Ausgerüstet mit seinem Skizzenbuch, Stiften, manchmal etwas Farbe, ist er gewandert. Fünf Uhr am Morgen ging er los, meist allein. Fand uralte Kirchen, nach armenisch-christlicher Tradition nicht ausgemalt, sondern innen und außen mit Reliefs geschmückt. Lernte Menschen kennen, die ihn in ihrer Freundlichkeit und Aufmerksamkeit zutiefst beeindruckten. Sah Landschaften „wie bei Homer“ und einen Himmel mit Farben, die er so noch nie gesehen hatte. Täglich zeichnete er ein Tagebuch-Blatt, 32 wurden es insgesamt. Seine Bilder spiegeln seine Eindrücke und Erlebnisse wider. Die Collage zum Beispiel, die aus in einer Pfütze schwimmenden Papierschnipseln entstanden ist und den Charakter des Regentages festhält.

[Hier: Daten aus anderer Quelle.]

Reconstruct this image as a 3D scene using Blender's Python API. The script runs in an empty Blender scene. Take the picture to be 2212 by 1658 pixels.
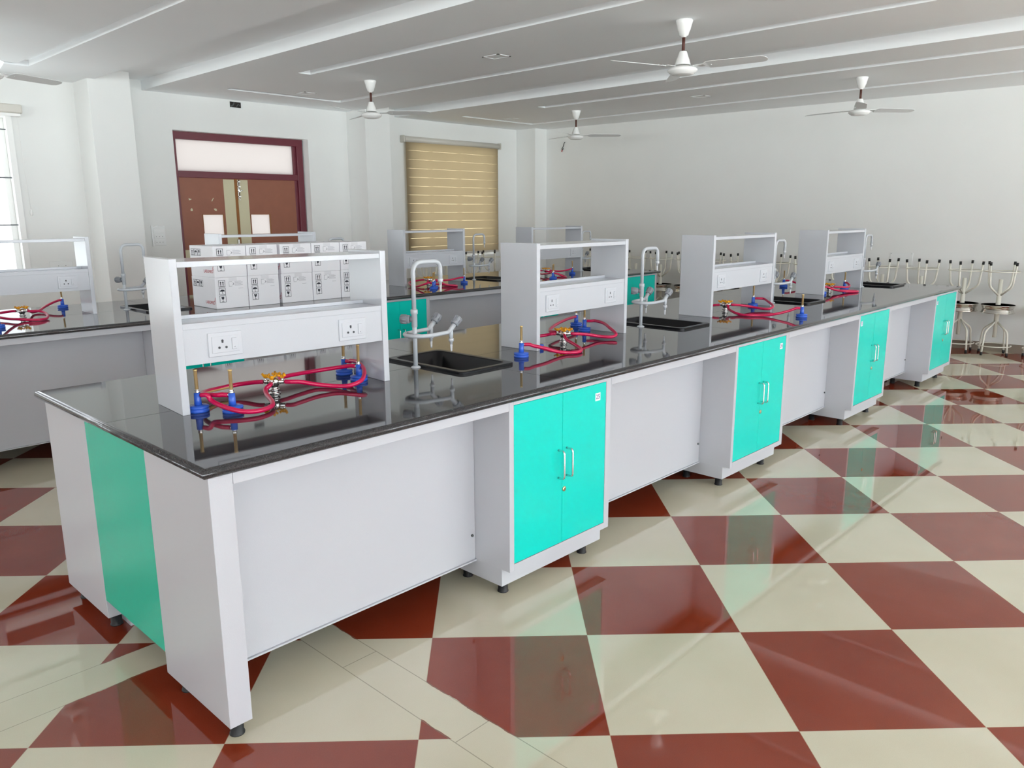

Oder das Blatt, auf dem er seine Eindrücke aus dem Museum festhielt, das Kinderzeichnungen aus aller Welt sammelt. Auf seinen Skizzen, sagt Rolf Müller, seien zeichnerische Organismen entstanden, angeregt durch die Landschaft und die damit verbundenen kulturellen Erfahrungen.

Außerdem hat sich der Stipendiat in Armenien mit dem Dichter und Übersetzer Hakob Movses beschäftigt. Ihn traf er in Armenien, und ihm verdankt Rolf Müller die Inspiration zur Einheit von Schrift und Bild, die sich auf vielen seiner Blätter findet. Eine gemeinsame Ausstellung von beiden Künstlern fand vor einigen Jahren bereits in Jerewan statt.

Zurückgekehrt aus Armenien ist Rolf Müller mit einem dicken Skizzenbuch und einem Bündel von Zeichnungen. Noch im vergangenen Jahr sind auf dieser Grundlage Pastellzeichnungen entstanden. 120 seiner Bilder, die der Künstler nach seinem Arbeitsstipendium gemalt hat, sollten in Kürze in der Galerie des Kulturhauses Leuna ausgestellt werden. Die Ausstellung konnte nun nicht stattfinden, wird aber im Frühjahr kommenden Jahres nachgeholt. Ein Neuanfang, so sieht es Rolf Müller, wieder einmal. So wie das Stipendium der Kunststiftung!